Ainsi, les entreprises qui privilégieront les modèles thermiques lors de leurs renouvellements s’exposeront à des pénalités immédiatement et pour la suite, car l’écart de leur parc à la cible augmente. "Les stratégies d’attente sont également sanctionnées, poursuit Vincent Schachter. L’entreprise qui déciderait de ne renouveler aucun véhicule en 2025 ne payerait aucune amende, et une autre qui renouvellerait peu payerait peu. Mais elles s’exposeront alors à des pénalités bien plus fortes les années suivantes lorsqu’il leur faudra finalement renouveler un parc vieillissant".
Les entreprises qui ont déjà une part de véhicules à faibles émissions supérieure à 15 % peuvent toutefois souffler… Jusqu’à l’an prochain, car le taux cible augmente chaque année.

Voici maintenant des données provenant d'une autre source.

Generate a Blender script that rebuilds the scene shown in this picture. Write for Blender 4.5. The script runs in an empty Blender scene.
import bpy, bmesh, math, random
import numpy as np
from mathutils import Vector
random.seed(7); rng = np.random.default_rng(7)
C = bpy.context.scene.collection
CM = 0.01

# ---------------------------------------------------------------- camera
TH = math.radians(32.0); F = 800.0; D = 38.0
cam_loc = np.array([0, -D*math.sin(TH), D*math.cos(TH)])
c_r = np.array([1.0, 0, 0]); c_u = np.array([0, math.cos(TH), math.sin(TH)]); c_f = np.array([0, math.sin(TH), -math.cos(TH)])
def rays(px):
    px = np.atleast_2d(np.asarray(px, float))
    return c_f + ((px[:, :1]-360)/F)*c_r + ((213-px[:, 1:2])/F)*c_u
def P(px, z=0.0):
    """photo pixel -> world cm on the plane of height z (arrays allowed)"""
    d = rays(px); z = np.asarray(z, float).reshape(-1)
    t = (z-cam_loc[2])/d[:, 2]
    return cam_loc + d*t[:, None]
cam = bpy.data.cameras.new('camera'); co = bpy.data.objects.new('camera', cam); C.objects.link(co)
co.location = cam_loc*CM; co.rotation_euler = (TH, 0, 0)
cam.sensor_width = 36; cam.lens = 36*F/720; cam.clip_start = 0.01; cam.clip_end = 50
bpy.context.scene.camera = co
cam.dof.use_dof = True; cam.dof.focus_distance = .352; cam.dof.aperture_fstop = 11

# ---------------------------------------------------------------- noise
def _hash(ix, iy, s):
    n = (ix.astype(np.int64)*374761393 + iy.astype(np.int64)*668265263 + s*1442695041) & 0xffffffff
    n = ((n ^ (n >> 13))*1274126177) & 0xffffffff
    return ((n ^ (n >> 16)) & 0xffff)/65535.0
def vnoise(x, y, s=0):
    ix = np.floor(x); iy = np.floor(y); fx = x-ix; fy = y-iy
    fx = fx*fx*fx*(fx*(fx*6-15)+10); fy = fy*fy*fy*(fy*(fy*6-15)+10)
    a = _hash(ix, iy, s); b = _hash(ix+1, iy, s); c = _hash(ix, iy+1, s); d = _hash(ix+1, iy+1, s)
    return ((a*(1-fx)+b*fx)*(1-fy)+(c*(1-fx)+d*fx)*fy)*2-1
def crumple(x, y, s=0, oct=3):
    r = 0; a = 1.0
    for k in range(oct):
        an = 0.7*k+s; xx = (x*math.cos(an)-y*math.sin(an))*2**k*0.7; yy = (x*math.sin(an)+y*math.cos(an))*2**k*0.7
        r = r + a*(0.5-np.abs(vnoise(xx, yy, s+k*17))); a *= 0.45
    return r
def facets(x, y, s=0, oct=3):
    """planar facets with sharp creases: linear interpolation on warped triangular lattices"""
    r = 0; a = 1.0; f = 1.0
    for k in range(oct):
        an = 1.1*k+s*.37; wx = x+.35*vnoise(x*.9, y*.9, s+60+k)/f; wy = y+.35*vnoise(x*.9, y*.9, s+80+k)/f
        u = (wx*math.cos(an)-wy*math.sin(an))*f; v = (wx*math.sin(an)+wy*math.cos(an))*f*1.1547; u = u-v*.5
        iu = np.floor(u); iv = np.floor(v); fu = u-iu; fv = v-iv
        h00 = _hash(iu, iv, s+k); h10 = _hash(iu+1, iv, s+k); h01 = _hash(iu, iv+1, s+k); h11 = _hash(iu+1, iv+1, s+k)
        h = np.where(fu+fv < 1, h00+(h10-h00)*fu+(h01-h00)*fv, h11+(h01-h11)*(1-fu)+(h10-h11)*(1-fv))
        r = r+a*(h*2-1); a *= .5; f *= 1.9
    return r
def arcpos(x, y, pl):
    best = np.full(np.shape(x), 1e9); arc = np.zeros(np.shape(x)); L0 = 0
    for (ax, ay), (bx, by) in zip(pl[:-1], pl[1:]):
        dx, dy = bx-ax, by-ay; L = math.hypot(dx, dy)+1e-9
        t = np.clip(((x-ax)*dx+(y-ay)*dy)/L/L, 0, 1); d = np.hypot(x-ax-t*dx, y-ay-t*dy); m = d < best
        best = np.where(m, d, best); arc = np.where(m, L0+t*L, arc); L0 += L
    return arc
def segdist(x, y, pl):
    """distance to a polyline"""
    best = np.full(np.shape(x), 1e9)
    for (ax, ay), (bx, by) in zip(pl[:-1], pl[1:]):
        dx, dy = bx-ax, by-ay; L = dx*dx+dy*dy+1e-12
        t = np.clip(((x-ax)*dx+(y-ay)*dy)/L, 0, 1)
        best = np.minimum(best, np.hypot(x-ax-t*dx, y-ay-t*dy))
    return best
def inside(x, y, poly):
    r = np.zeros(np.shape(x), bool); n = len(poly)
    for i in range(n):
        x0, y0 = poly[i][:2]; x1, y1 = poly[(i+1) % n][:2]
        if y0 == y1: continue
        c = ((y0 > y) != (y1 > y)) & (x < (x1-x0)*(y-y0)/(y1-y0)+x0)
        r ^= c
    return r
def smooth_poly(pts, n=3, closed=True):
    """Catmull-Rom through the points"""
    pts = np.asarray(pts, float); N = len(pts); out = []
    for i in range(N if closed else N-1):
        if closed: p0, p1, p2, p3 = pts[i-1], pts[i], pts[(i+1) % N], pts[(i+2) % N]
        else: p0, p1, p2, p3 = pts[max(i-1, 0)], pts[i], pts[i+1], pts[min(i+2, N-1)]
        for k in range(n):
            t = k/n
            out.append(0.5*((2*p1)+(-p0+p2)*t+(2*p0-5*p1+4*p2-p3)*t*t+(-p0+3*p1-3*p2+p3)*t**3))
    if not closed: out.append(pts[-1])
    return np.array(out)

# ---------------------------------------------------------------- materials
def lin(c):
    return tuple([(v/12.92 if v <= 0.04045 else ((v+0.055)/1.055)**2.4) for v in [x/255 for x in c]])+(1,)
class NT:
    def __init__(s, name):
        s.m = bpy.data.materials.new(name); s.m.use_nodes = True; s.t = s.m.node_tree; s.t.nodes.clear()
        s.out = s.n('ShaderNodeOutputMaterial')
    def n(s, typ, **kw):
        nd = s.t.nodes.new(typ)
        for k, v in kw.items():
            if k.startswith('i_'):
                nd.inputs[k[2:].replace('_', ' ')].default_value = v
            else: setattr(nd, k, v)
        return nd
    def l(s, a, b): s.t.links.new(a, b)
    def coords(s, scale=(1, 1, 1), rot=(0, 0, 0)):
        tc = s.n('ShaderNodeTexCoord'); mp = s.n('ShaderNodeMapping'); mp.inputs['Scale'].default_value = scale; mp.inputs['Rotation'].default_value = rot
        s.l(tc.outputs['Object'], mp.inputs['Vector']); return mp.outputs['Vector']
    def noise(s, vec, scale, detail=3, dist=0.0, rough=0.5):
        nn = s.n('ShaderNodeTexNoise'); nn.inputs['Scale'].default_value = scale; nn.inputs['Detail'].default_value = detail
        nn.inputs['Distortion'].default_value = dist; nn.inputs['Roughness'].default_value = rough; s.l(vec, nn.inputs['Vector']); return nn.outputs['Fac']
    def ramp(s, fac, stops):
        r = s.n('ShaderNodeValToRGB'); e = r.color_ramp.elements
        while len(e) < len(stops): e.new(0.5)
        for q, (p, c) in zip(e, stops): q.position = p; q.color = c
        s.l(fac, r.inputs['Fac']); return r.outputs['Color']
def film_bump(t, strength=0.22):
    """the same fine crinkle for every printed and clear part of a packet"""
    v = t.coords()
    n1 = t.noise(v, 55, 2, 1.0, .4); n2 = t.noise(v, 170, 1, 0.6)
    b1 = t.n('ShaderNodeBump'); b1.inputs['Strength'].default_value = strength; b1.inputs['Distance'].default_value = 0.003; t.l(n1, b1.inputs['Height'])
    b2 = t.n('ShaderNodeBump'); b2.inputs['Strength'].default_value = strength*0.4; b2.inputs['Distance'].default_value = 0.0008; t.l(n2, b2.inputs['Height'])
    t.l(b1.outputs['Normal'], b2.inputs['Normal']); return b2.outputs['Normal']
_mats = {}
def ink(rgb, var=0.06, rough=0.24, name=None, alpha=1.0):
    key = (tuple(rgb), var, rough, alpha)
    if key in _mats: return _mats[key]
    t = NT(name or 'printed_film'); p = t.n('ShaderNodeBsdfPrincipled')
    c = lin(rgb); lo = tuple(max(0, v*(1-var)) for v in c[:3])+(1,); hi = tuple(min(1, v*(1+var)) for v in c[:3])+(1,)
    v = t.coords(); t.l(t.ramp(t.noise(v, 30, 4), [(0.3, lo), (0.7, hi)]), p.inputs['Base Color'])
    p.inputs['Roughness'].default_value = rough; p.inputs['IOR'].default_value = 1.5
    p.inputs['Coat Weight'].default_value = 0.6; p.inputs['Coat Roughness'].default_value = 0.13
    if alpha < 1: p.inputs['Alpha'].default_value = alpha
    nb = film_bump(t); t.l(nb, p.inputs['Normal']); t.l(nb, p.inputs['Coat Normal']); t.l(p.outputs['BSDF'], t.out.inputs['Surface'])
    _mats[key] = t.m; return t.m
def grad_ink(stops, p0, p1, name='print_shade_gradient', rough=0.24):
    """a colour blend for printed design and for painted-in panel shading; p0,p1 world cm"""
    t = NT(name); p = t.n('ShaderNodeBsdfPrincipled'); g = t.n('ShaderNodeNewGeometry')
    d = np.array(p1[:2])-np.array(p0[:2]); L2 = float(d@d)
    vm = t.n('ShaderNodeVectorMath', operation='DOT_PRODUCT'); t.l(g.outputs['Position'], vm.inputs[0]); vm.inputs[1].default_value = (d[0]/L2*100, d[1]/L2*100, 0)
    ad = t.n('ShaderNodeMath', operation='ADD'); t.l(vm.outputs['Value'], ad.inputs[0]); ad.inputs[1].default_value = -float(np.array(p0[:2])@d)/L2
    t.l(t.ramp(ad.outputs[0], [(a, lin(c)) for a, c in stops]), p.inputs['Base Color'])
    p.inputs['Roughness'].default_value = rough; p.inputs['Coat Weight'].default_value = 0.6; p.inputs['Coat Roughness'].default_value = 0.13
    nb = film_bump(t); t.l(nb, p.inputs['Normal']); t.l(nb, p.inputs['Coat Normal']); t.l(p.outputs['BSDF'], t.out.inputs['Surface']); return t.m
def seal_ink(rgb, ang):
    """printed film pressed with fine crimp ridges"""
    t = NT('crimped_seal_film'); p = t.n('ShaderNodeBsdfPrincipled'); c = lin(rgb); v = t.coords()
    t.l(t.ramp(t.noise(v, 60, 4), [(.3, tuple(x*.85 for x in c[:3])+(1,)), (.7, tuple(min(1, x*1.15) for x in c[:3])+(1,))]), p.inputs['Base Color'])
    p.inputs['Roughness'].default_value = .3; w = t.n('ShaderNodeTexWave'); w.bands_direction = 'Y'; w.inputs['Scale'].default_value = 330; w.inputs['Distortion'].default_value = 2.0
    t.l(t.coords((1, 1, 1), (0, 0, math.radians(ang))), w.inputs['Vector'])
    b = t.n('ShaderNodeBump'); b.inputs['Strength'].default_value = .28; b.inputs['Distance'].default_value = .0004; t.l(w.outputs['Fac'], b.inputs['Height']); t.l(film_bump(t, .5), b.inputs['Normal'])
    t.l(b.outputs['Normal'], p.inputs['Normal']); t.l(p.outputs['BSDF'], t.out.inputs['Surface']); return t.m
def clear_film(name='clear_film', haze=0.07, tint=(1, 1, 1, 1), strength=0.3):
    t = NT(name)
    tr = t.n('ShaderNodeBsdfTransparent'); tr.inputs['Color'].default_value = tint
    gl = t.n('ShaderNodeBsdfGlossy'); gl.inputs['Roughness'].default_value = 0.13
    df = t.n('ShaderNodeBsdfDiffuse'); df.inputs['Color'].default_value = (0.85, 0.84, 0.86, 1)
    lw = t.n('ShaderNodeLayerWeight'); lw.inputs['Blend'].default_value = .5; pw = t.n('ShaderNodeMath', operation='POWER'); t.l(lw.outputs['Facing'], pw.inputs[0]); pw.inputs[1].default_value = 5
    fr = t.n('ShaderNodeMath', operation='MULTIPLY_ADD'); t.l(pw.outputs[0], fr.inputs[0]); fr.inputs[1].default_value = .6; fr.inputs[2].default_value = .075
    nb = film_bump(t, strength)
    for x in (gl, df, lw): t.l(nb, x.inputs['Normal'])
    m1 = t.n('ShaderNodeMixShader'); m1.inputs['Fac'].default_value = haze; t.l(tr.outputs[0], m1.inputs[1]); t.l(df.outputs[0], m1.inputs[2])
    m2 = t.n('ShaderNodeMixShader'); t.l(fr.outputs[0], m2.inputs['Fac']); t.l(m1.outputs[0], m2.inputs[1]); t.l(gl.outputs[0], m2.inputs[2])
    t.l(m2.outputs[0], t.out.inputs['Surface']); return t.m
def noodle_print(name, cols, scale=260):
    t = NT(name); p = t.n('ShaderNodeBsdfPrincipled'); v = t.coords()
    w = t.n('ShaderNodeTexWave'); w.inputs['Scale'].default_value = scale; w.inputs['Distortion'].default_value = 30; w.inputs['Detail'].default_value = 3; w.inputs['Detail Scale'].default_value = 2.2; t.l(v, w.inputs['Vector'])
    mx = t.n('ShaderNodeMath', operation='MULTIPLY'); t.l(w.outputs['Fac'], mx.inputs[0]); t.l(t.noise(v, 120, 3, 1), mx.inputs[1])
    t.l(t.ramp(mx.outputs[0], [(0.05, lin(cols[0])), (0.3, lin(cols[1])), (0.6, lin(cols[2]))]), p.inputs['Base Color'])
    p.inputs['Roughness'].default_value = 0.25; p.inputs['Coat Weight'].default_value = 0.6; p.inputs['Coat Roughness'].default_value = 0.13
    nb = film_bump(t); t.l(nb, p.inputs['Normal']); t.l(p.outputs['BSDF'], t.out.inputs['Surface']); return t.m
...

Vincent Schachter voit ce nouveau dispositif comme "un changement de braquet du régulateur, qui montre une volonté très claire d'inciter à l'électrification sous peine de pénalités significatives".
Il prêche enfin pour sa paroisse en soulignant que les utilitaires légers comptent double au minimum, un moyen de rattraper le retard accumulé par les entreprises dans l’électrification de cette catégorie.